··· Listed records ···

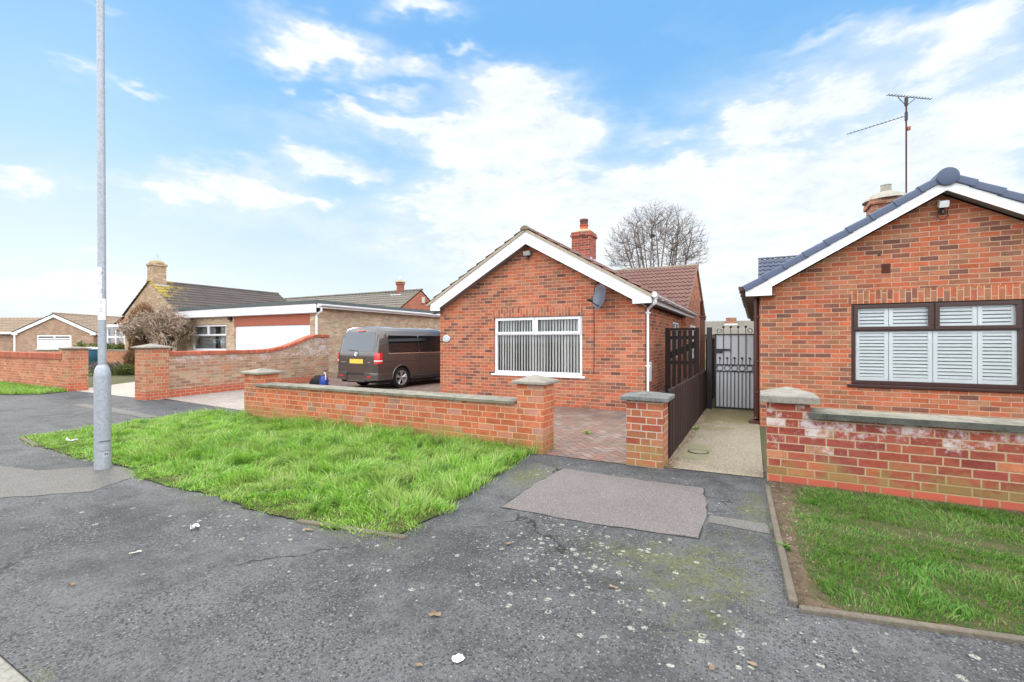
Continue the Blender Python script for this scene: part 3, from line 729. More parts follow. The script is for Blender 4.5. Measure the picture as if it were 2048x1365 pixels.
# right wall
w = thing('garden_wall', 'dark red brick wall with white bloom beside the short lawn', 'garden wall', (2, 5.6, 0))
MB().box(.50, 7.5, 5.54, 5.76, -.1, .695).build('wall_body', 'brick_rw', w)
MB().box(.115, .50, 5.54, 5.93, -.1, .835).build('pier', 'brick_rw', w)
copings(MB(), .485, 7.5, 5.475, 5.83, .695, .765, 2.7).build('coping', ['coping', 'coping_dark'], w)
pier_cap(MB(), .055, .575, 5.465, 6.0, .835, .905, .985).build('pier_cap', 'cap', w, bevel=.012, seg=2)

# curved wall and pier
w = thing('garden_wall', 'buff brick wall sweeping up in a curve with red brick on edge top', 'garden wall', (-13.8, 9, 0))
A0, A1 = Vector((-13.55, 6.40, 0)), Vector((-14.35, 12.25, 0))
def cz(t):
    y = 6.4 + t * 5.85
    pts = [(6.4, 1.215), (8.8, 1.215), (9.6, 1.23), (10.2, 1.33), (10.7, 1.47), (11.15, 1.63), (11.45, 1.715), (11.7, 1.74), (12.3, 1.74)]
    for (a, za), (b, zb) in zip(pts[:-1], pts[1:]):
        if y <= b: return za + (zb - za) * (y - a) / (b - a)
    return 1.74
n = 48; body = MB(); cop = MB(); dr = (A1 - A0).normalized(); nr = Vector((dr.y, -dr.x, 0))
ring = []; ringc = []
for i in range(n + 1):
    t = i / n; p = A0 + (A1 - A0) * t; z = cz(t)
    a, b = p + nr * .0, p - nr * .22
    ring += [(a.x, a.y, -.1), (a.x, a.y, z - .11), (b.x, b.y, z - .11), (b.x, b.y, -.1)]
    a, b = p + nr * .035, p - nr * .255
    ringc += [(a.x, a.y, z - .11), (a.x, a.y, z - .02), (a.x - nr.x * .03, a.y - nr.y * .03, z), (b.x + nr.x * .03, b.y + nr.y * .03, z), (b.x, b.y, z - .02), (b.x, b.y, z - .11)]
fs = []
for i in range(n):
    for k_ in range(4): fs.append((i * 4 + k_, i * 4 + (k_ + 1) % 4, i * 4 + 4 + (k_ + 1) % 4, i * 4 + 4 + k_))
fs += [(0, 1, 2, 3), tuple(n * 4 + q for q in (3, 2, 1, 0))]
body.add(ring, fs)
fs = []
for i in range(n):
    for k_ in range(6): fs.append((i * 6 + k_, i * 6 + (k_ + 1) % 6, i * 6 + 6 + (k_ + 1) % 6, i * 6 + 6 + k_))
fs += [tuple(range(6)), tuple(n * 6 + q for q in range(5, -1, -1))]
cop.add(ringc, fs)
body.build('wall_body', 'brick_cw', w, recalc=True)
cop.build('coping', 'coping_brick', w, recalc=True)
MB().box(-13.95, -13.42, 5.88, 6.40, -.1, 1.30).build('pier', 'brick_lp', w)
pier_cap(MB(), -14.02, -13.35, 5.81, 6.46, 1.30, 1.335, 1.42).build('pier_cap', 'cap', w, bevel=.008)

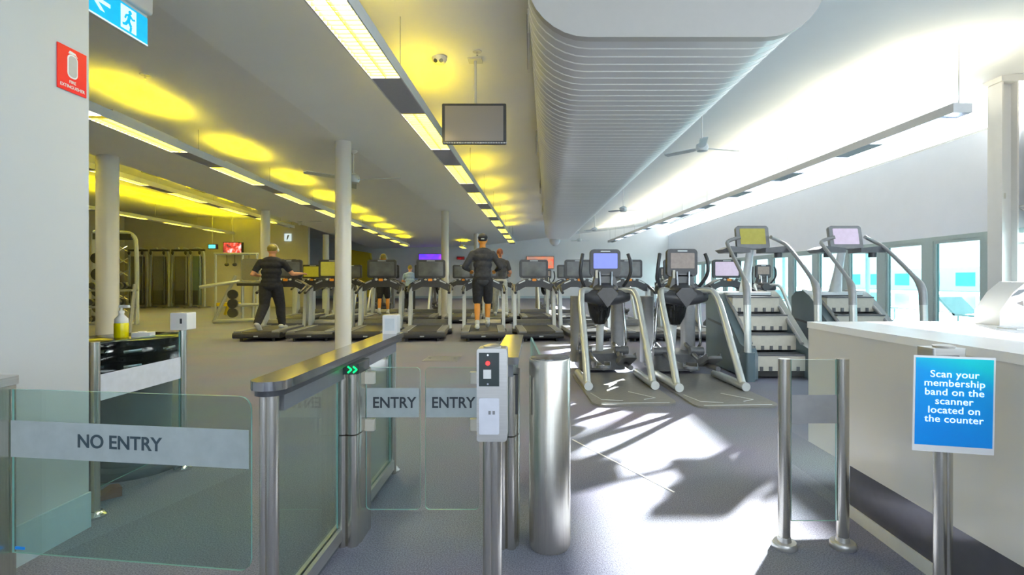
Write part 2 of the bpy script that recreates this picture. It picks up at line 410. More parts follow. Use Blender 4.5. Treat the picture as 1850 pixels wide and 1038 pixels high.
for i,(x,y,l) in enumerate(((11.2,13.0,'nearest'),(11.4,17.5,'middle'),(11.2,23,'farthest'))):
    t = thing('pool_lounger', 'white pool lounger beyond the windows, %s of the three' % l, 'lounger', (x,y,-.05), group='loungers by the pool')
    MB().cbox((0,0,.35),(.62,1.3,.06)).build('seat', M['white'], t)
    MB().cbox((0,.85,.55),(.62,.7,.06), Matrix.Rotation(R(38),3,'X')).build('backrest', M['white'], t)
    for sx in (-1,1):
        for yy in (-.55,.5): MB().tube([(sx*.27,yy,0),(sx*.27,yy,.34)],.02,8).build('leg', M['lightgrey'], t)

# ------------------------------------------------------------ slatted supply duct
DY0, DY1, DZ = 3.9, 23.6, 3.0
xl = lambda y: -.04+(y-DY0)*.030
xr = lambda y: 2.17-(y-DY0)*.017
def usec(wd, z0, r, ztop, n=8):   # U profile from left top to right top
    p = [(-wd/2, ztop)]
    for k in range(n+1):
        a = PI+PI/2*k/n; p.append((-wd/2+r+r*math.cos(a), z0+r+r*math.sin(a)))
    for k in range(n+1):
        a = 1.5*PI+PI/2*k/n; p.append((wd/2-r+r*math.cos(a), z0+r+r*math.sin(a)))
    p.append((wd/2, ztop)); return p
du = thing('air_duct', 'long white slatted air duct with rounded underside below the ceiling', 'air duct', (1.0, DY0, DZ))
body = MB(); s0 = usec(2.0, .010, .44, .62); n = len(s0); N = 12; vs = []
for i in range(N+1):
    yy = DY0+.03+(DY1-DY0-.03)*i/N; c = (xl(yy)+xr(yy))/2; wd = (xr(yy)-xl(yy))/2.0
    for (u, z) in s0:
        top = z > .61
        X = c+u*wd*.992
        vs.append((X-1.0, yy-DY0, (cz(X)-DZ) if top else z))
body.add(vs, [(i*n+k, (i+1)*n+k, (i+1)*n+k+1, i*n+k+1) for i in range(N) for k in range(n-1)]+[tuple(range(n)), tuple(N*n+k for k in range(n-1,-1,-1))])
body.build('duct_body', M['duct_in'], du)
so_ = usec(1.0, 0, .44, .50); si = usec(.985, .008, .432, .50)
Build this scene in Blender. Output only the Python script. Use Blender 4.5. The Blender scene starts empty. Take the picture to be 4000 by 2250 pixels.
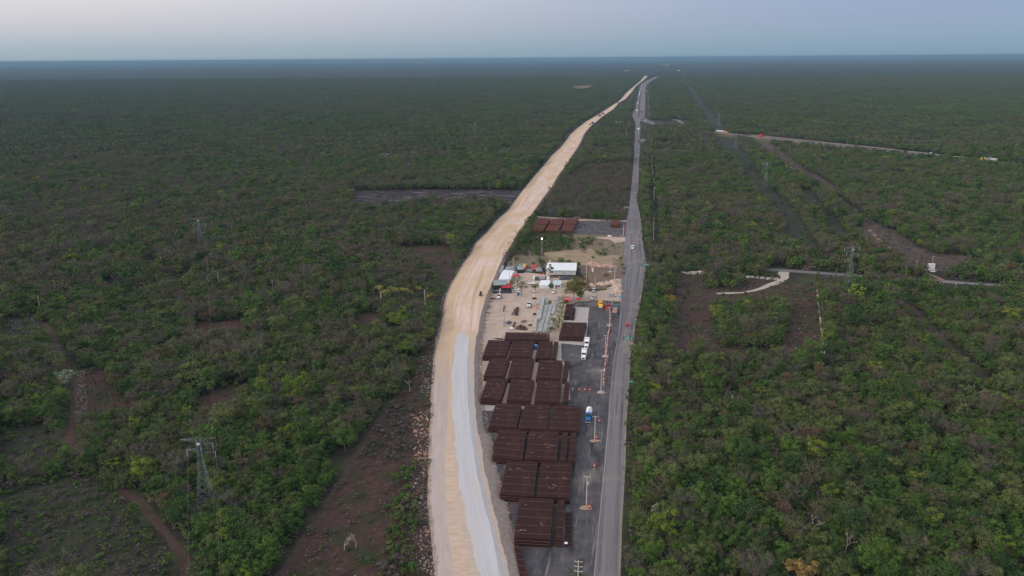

···

Could you reproduce every record above exactly, leaving out the pictures?

Continue the Blender Python script for this scene: part 3, from line 729. More parts follow. The script is for Blender 4.5. Measure the picture as if it were 2048x1365 pixels.
# right wall
w = thing('garden_wall', 'dark red brick wall with white bloom beside the short lawn', 'garden wall', (2, 5.6, 0))
MB().box(.50, 7.5, 5.54, 5.76, -.1, .695).build('wall_body', 'brick_rw', w)
MB().box(.115, .50, 5.54, 5.93, -.1, .835).build('pier', 'brick_rw', w)
copings(MB(), .485, 7.5, 5.475, 5.83, .695, .765, 2.7).build('coping', ['coping', 'coping_dark'], w)
pier_cap(MB(), .055, .575, 5.465, 6.0, .835, .905, .985).build('pier_cap', 'cap', w, bevel=.012, seg=2)

# curved wall and pier
w = thing('garden_wall', 'buff brick wall sweeping up in a curve with red brick on edge top', 'garden wall', (-13.8, 9, 0))
A0, A1 = Vector((-13.55, 6.40, 0)), Vector((-14.35, 12.25, 0))
def cz(t):
    y = 6.4 + t * 5.85
    pts = [(6.4, 1.215), (8.8, 1.215), (9.6, 1.23), (10.2, 1.33), (10.7, 1.47), (11.15, 1.63), (11.45, 1.715), (11.7, 1.74), (12.3, 1.74)]
    for (a, za), (b, zb) in zip(pts[:-1], pts[1:]):
        if y <= b: return za + (zb - za) * (y - a) / (b - a)
    return 1.74
n = 48; body = MB(); cop = MB(); dr = (A1 - A0).normalized(); nr = Vector((dr.y, -dr.x, 0))
ring = []; ringc = []
for i in range(n + 1):
    t = i / n; p = A0 + (A1 - A0) * t; z = cz(t)
    a, b = p + nr * .0, p - nr * .22
    ring += [(a.x, a.y, -.1), (a.x, a.y, z - .11), (b.x, b.y, z - .11), (b.x, b.y, -.1)]
    a, b = p + nr * .035, p - nr * .255
    ringc += [(a.x, a.y, z - .11), (a.x, a.y, z - .02), (a.x - nr.x * .03, a.y - nr.y * .03, z), (b.x + nr.x * .03, b.y + nr.y * .03, z), (b.x, b.y, z - .02), (b.x, b.y, z - .11)]
fs = []
for i in range(n):
    for k_ in range(4): fs.append((i * 4 + k_, i * 4 + (k_ + 1) % 4, i * 4 + 4 + (k_ + 1) % 4, i * 4 + 4 + k_))
fs += [(0, 1, 2, 3), tuple(n * 4 + q for q in (3, 2, 1, 0))]
body.add(ring, fs)
fs = []
for i in range(n):
    for k_ in range(6): fs.append((i * 6 + k_, i * 6 + (k_ + 1) % 6, i * 6 + 6 + (k_ + 1) % 6, i * 6 + 6 + k_))
fs += [tuple(range(6)), tuple(n * 6 + q for q in range(5, -1, -1))]
cop.add(ringc, fs)
body.build('wall_body', 'brick_cw', w, recalc=True)
cop.build('coping', 'coping_brick', w, recalc=True)
MB().box(-13.95, -13.42, 5.88, 6.40, -.1, 1.30).build('pier', 'brick_lp', w)
pier_cap(MB(), -14.02, -13.35, 5.81, 6.46, 1.30, 1.335, 1.42).build('pier_cap', 'cap', w, bevel=.008)

Write part 2 of the bpy script that recreates this picture. It picks up at line 410. More parts follow. Use Blender 4.5. Treat the picture as 1850 pixels wide and 1038 pixels high.
for i,(x,y,l) in enumerate(((11.2,13.0,'nearest'),(11.4,17.5,'middle'),(11.2,23,'farthest'))):
    t = thing('pool_lounger', 'white pool lounger beyond the windows, %s of the three' % l, 'lounger', (x,y,-.05), group='loungers by the pool')
    MB().cbox((0,0,.35),(.62,1.3,.06)).build('seat', M['white'], t)
    MB().cbox((0,.85,.55),(.62,.7,.06), Matrix.Rotation(R(38),3,'X')).build('backrest', M['white'], t)
    for sx in (-1,1):
        for yy in (-.55,.5): MB().tube([(sx*.27,yy,0),(sx*.27,yy,.34)],.02,8).build('leg', M['lightgrey'], t)

# ------------------------------------------------------------ slatted supply duct
DY0, DY1, DZ = 3.9, 23.6, 3.0
xl = lambda y: -.04+(y-DY0)*.030
xr = lambda y: 2.17-(y-DY0)*.017
def usec(wd, z0, r, ztop, n=8):   # U profile from left top to right top
    p = [(-wd/2, ztop)]
    for k in range(n+1):
        a = PI+PI/2*k/n; p.append((-wd/2+r+r*math.cos(a), z0+r+r*math.sin(a)))
    for k in range(n+1):
        a = 1.5*PI+PI/2*k/n; p.append((wd/2-r+r*math.cos(a), z0+r+r*math.sin(a)))
    p.append((wd/2, ztop)); return p
du = thing('air_duct', 'long white slatted air duct with rounded underside below the ceiling', 'air duct', (1.0, DY0, DZ))
body = MB(); s0 = usec(2.0, .010, .44, .62); n = len(s0); N = 12; vs = []
for i in range(N+1):
    yy = DY0+.03+(DY1-DY0-.03)*i/N; c = (xl(yy)+xr(yy))/2; wd = (xr(yy)-xl(yy))/2.0
    for (u, z) in s0:
        top = z > .61
        X = c+u*wd*.992
        vs.append((X-1.0, yy-DY0, (cz(X)-DZ) if top else z))
body.add(vs, [(i*n+k, (i+1)*n+k, (i+1)*n+k+1, i*n+k+1) for i in range(N) for k in range(n-1)]+[tuple(range(n)), tuple(N*n+k for k in range(n-1,-1,-1))])
body.build('duct_body', M['duct_in'], du)
so_ = usec(1.0, 0, .44, .50); si = usec(.985, .008, .432, .50)
Build this scene in Blender. Output only the Python script. Use Blender 4.5. The Blender scene starts empty. Take the picture to be 4000 by 2250 pixels.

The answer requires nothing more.